Für 300 russische Passagiere auf dem Weg in die israelische Hafenstadt Haifa war die Kreuzfahrt in Limassol vorzeitig beendet. Der Kreuzfahrtbetreiber zeigte sich wütend. "Das ist das Dankeschön. Wir haben sie gerettet, gefüttert und jetzt wollen sie das Schiff nicht verlassen. Wir werden ruiniert", sagte ein Sprecher im Rundfunk. Durch den Ausfall einer Kreuzfahrt am Freitag habe sein Unternehmen hunderttausende Euro verloren.
6000 Euro für die Flucht
Die Flüchtlinge stammen nach Schätzungen der Behörden fast alle aus Syrien. Unter ihnen sind viele Familien, mehr als 50 Kinder sind dabei. Sie wurden in ein Flüchtlingslager westlich der Inselhauptstadt Nikosia gebracht, wie das Fernsehen zeigte. Zwei Kinder mussten in ein Krankenhaus eingeliefert werden. Ein Mann habe versucht, sich zu erhängen. Die Polizei konnte rechtzeitig einschreiten und ihn davon abhalten, berichtete der Sender RIK.

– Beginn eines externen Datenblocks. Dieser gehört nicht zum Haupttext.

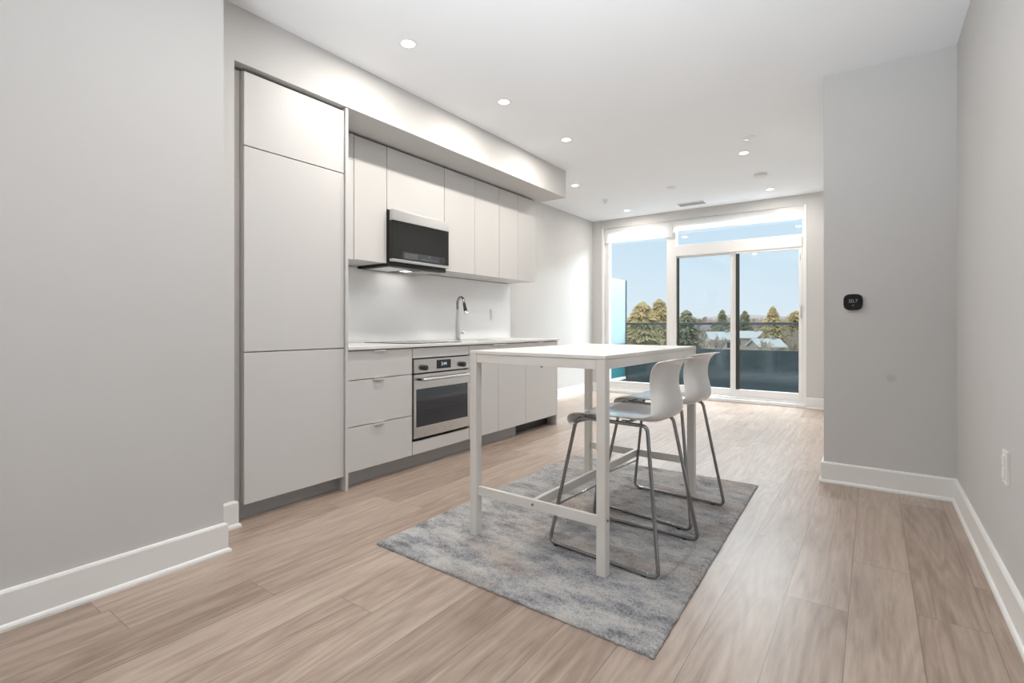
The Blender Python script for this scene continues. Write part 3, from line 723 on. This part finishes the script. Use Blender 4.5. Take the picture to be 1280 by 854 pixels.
def branchy(bm_, p, d, L, r, depth, rnd):
    q = p + d*L
    a = d.orthogonal().normalized(); b = d.cross(a); ns = 4
    r2 = max(r*.66, .035)
    A_ = [bm_.verts.new(p+(a*math.cos(2*PI*k/ns)+b*math.sin(2*PI*k/ns))*r) for k in range(ns)]
    B_ = [bm_.verts.new(q+(a*math.cos(2*PI*k/ns)+b*math.sin(2*PI*k/ns))*r2) for k in range(ns)]
    for k in range(ns): bm_.faces.new((A_[k], A_[(k+1) % ns], B_[(k+1) % ns], B_[k]))
    if depth == 0: return
    for i in range(3 if depth > 1 else 4):
        ax = Vector((rnd.uniform(-1, 1), rnd.uniform(-1, 1), rnd.uniform(-.25, .5)))
        nd_ = (d*1.0 + ax*.75 + Vector((0, 0, .18))).normalized()
        branchy(bm_, p+d*L*rnd.uniform(.55, 1.0), nd_, L*rnd.uniform(.55, .8), r2, depth-1, rnd)
def bare_proto(seed, m):
    rnd = random.Random(seed); bm_ = bmesh.new()
    branchy(bm_, Vector((0, 0, 0)), Vector((0, 0, 1)), 3.4, .26, 5, rnd)
    mb = MB(); mb.bm.free(); mb.bm = bm_
    return mb.build('bare_tree', m)
def conifer(name, label, loc, h_, w_, m, seed, n=1500, pw=.7, group=None):
    rnd = random.Random(seed); t = thing(name, label, 'tree', loc, group=group)
    mb = MB(); mb.tube([(0, 0, 0), (0, 0, h_*.97)], [h_*.022, h_*.004], 6); mb.build('trunk', 'bark', t, local=True)
    mb = MB(); bm_ = mb.bm
    for i in range(n):
        f = rnd.random()**.8; z = h_*(.12+.88*f); R = w_*.5*(1-f)**pw*(0.75+.5*rnd.random())*(.6+.4*abs(math.sin(f*23)))
        a = rnd.uniform(0, 2*PI); rr_ = R*rnd.uniform(.25, 1)
        c = Vector((rr_*math.cos(a), rr_*math.sin(a), z-rr_*.25)); s = h_*.035*rnd.uniform(.6, 1.5)
        o = Vector((math.cos(a), math.sin(a), -.3)).normalized(); sd = Vector((-math.sin(a), math.cos(a), rnd.uniform(-.5, .5)))
        v = [bm_.verts.new(c+o*s), bm_.verts.new(c+sd*s*.5-o*s*.4), bm_.verts.new(c-sd*s*.5-o*s*.4), bm_.verts.new(c+Vector((0, 0, s*.45)))]
        bm_.faces.new((v[0], v[1], v[3])); bm_.faces.new((v[0], v[3], v[2])); bm_.faces.new((v[1], v[2], v[3])); bm_.faces.new((v[0], v[2], v[1]))
    me = bpy.data.meshes.new('foliage'); bmesh.ops.recalc_face_normals(bm_, faces=bm_.faces); bm_.to_mesh(me); bm_.free(); me.materials.append(M[m])
    o = bpy.data.objects.new('foliage', me); C.objects.link(o); o.parent = t
    return t
def tree_at(u, Y, vt, w_, m, seed, label, n=1500, pw=.7):
    x, y, _ = at(u, Y); zt_ = zat(u, vt, Y); z0_ = gz(x, y)-.3
    return conifer('evergreen_tree', label, (x, y, z0_), zt_-z0_, w_, m, seed, n, pw)
tree_at(803, 48, 380, 5.2, 'needles_gold', 5, 'large golden green evergreen seen through the left window', 6000, .38)
tree_at(824, 62, 376, 5.0, 'needles_gold', 15, 'smaller golden evergreen close behind the large one in the left window', 3500, .45)
tree_at(858, 85, 389, 6.5, 'needles_green', 6, 'bushy olive evergreen behind the left edge of the sliding door', 3000, .4)
tree_at(903, 150, 388, 7.0, 'needles_green', 7, 'dark evergreen just left of the middle door stile', 1500, .5)
tree_at(931, 165, 389, 7.0, 'needles_green', 8, 'dark evergreen just right of the middle door stile', 1500, .5)
tree_at(966, 130, 384, 9.0, 'needles_gold', 9, 'pointed golden evergreen in the middle of the right door pane', 2500)
tree_at(996, 180, 389, 13., 'needles_gold', 10, 'broad golden evergreen at the right edge of the right door pane', 2500, .35)
x, y, _ = at(875, 105)
br = [bare_proto(1, 'bark_pale'), bare_proto(2, 'bark'), bare_proto(3, 'bark_pale'), bare_proto(4, 'bark')]
rnd = random.Random(21); k = 0
HS = [(900, 416, 125, 5.5, 5, 3.4, 'roof_snow', 'house_wall', .5, 'pale roofed house left of the middle door stile'),
      (938, 415, 140, 6, 6, 3.2, 'roof_snow', 'house_tan', -.3, 'pale roofed house right of the middle door stile'),
      (882, 407, 215, 9, 8, 4, 'roof_grey', 'house_wall', .1, 'grey roofed building behind the trees in the left door pane'),
      (957, 425, 105, 4.5, 5, 2.6, 'roof_snow', 'house_tan', .6, 'small tan house low in the right door pane'),
      (982, 409, 225, 11, 7, 4, 'roof_grey', 'house_wall', -.2, 'grey roofed house between the golden trees in the right door pane')]
HP = [at(h_[0], h_[2])[:2] for h_ in HS]
TP = [at(u, Y)[:2] for u, Y in ((803, 48), (824, 62), (858, 85), (903, 150), (931, 165), (966, 130), (996, 180))]
for i in range(900):
    u = rnd.uniform(778, 1012); Y = rnd.uniform(95, 330)
    x, y, _ = at(u, Y); z = gz(x, y)-.2
    if k >= 110: break
    if min(math.hypot(x-p[0], y-p[1]) for p in TP+HP) < 7.5: continue
    TP.append((x, y))
    if k < 4: o = br[k]
    else: o = br[k % 4].copy(); C.objects.link(o)
    o.location = (x, y, z); o.rotation_euler = (0, 0, rnd.uniform(0, 6.28))
    s = (zat(u, rnd.uniform(386, 400), Y) - z)/12.5
    s = min(1.25, max(.5, s)); o.scale = (s*1.1, s*1.1, s)
    tag(o, 'bare leafless tree in the winter woods beyond the balcony', 'tree', 'bare trees in the woods beyond the balcony'); k += 1
# uncountable brush
bm_ = bmesh.new(); rnd = random.Random(5)
for i in range(15000):
    Y = rnd.uniform(150, 340); u = rnd.uniform(755, 1030); x, y, _ = at(u, Y); z = gz(x, y); h_ = rnd.uniform(3, 8.5)
    if min(math.hypot(x-p[0], y-p[1]) for p in HP) < 8: continue
    ln = Vector((rnd.uniform(-.35, .35), rnd.uniform(-.2, .2), 1)).normalized()*h_; w_ = rnd.uniform(.1, .32)
    p = Vector((x, y, z-.3)); a_ = Vector((w_, 0, 0)); b_ = Vector((0, w_, 0))
    v = [bm_.verts.new(p+a_), bm_.verts.new(p-a_*.5+b_), bm_.verts.new(p-a_*.5-b_), bm_.verts.new(p+ln)]
    bm_.faces.new((v[0], v[1], v[3])); bm_.faces.new((v[1], v[2], v[3])); bm_.faces.new((v[2], v[0], v[3]))
mb = MB(); mb.bm.free(); mb.bm = bm_
tag(mb.build('brushwood', 'bark_pale'), 'hazy brown brushwood covering the far slope', 'brushwood', kind='stuff')
def house(u, v, Y, w_, d_, h_, roofm, wallm, rz, label):
    x, y, _ = at(u, Y); zr = zat(u, v, Y); z0_ = gz(x, y)-.5; eh = zr-h_*.45
    t = thing('house', label, 'house', (x, y, z0_), rz)
    e = eh-z0_
    MB().box(-w_/2, w_/2, -d_/2, d_/2, 0, e).build('wall', wallm, t, local=True)
    r_ = zr-z0_
    mb = MB(); mb.prism([(-d_/2-.4, e-.2), (0, r_), (d_/2+.4, e-.2), (d_/2+.4, e), (0, r_+.25), (-d_/2-.4, e)], 'x', -w_/2-.4, w_/2+.4); mb.build('roof', roofm, t, local=True)
    mb = MB()
    mb.prism([(-d_/2, e-.05), (0, r_-.1), (d_/2, e-.05)], 'x', -w_/2+.02, w_/2-.02); mb.build('gable', wallm, t, local=True)
    for s in (-1, 1):
        MB().box(s*w_*.25-.5, s*w_*.25+.5, -d_/2-.06, -d_/2+.02, e-1.9, e-.7).build('window', 'panel_grey', t, local=True)
    MB().box(w_*.2, w_*.2+.7, -.35, .35, e, r_+.8).build('chimney', 'house_tan', t, local=True)
for h_ in HS: house(*h_)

Die Geretteten sagten den Behörden, sie hätten pro Kopf 6000 Euro an eine Schleuserbande bezahlt, die sie aus Syrien nach Italien bringen sollte. Der Kapitän und die Besetzung hätten aber heimlich den Kutter verlassen und die Menschen ihrem Schicksal überlassen. Im Mittelmeer sind in den vergangenen Monaten tausende Flüchtlinge ums Leben gekommen.